Tra climi tossici e best workplace
Studi e analisi fotografano un paesaggio del mondo del lavoro variegato e complesso. Si va dall’80% di Gen Z e Millennials che si dichiarano pronti a lasciare il lavoro a causa della cultura aziendale tossica (McKinsey), al 40% di dipendenti che sentono indebolito il senso di appartenenza all’azienda per via dello smartworking (ASUS Business).
Viviamo in scenari apparentemente contrastanti da cui emerge che non è possibile affidarsi in toto a schemi interpretativi univoci e standardizzati. Ogni singolo dipendente è un soggetto unico e come tale deve essere analizzato e gestito, con le sue competenze, esigenze, aspettative e specificità. Ma i rischi (e i danni) di trattare ogni collega come un’isola sono evidenti, soprattutto in aziende che contano al loro interno professioni, seniority ed esperienze anche molto diversificate.
La chiave di volta sta nel contesto che li accoglie. Serve un territorio inclusivo che si pone e propone a ogni lavoratore, vecchio e nuovo, con una identità chiara e consapevole. Una cultura aziendale che valorizzi il contributo di tutti, creda nelle persone, le metta al centro delle decisioni.
Capi, nani, giganti e Nutella
“Un buon capo può far sentire gigante un uomo normale, ma un capo cattivo può trasformare un gigante in un nano”. È una frase di Michele Ferrero che mi porto dietro da tempo. Ispira, guida e giudica molto del mio lavoro e del management delle aziende, che vivo e che ho vissuto. La considero l’incipit del manifesto ideale di una buona leadership.
Non è una visione romantica o utopistica della P&O, ma un dato di esperienza e una constatazione dei costi-benefici. Perché significa diminuzione del turnover e degli sforzi di retention, riduzione dei costi per l’azienda e dello stress per i collaboratori. E perché genera più efficienza dei processi, soddisfazione dei lavoratori, capacità di innovazione, maggiore produttività e anche una sana policy di premialità e merito.
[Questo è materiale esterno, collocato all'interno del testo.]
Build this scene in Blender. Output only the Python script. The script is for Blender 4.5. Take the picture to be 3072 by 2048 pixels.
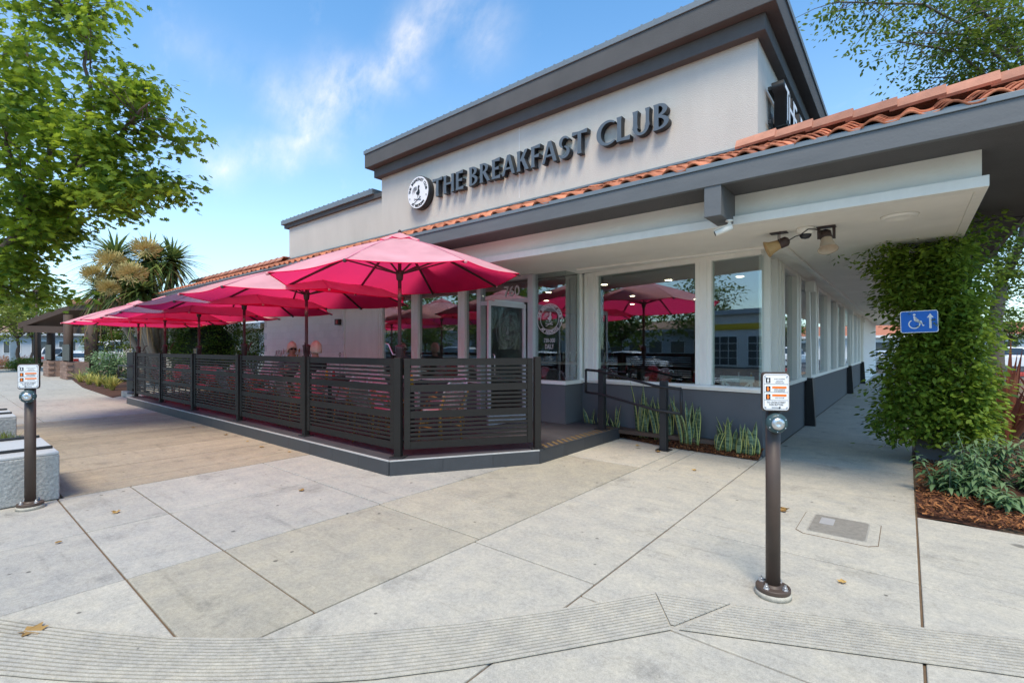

La leadership partecipativa è una scelta che l’azienda deve fare all’origine e agire ogni giorno, a partire dai suoi manager per coinvolgere ogni singolo collega. Il tempo ne rivela rapidamente i benefici anche di business secondo una logica molto semplice, che Richard Branson sintetizzava affermando: “Se ti prendi cura dei collaboratori, loro si prenderanno cura dei tuoi clienti”.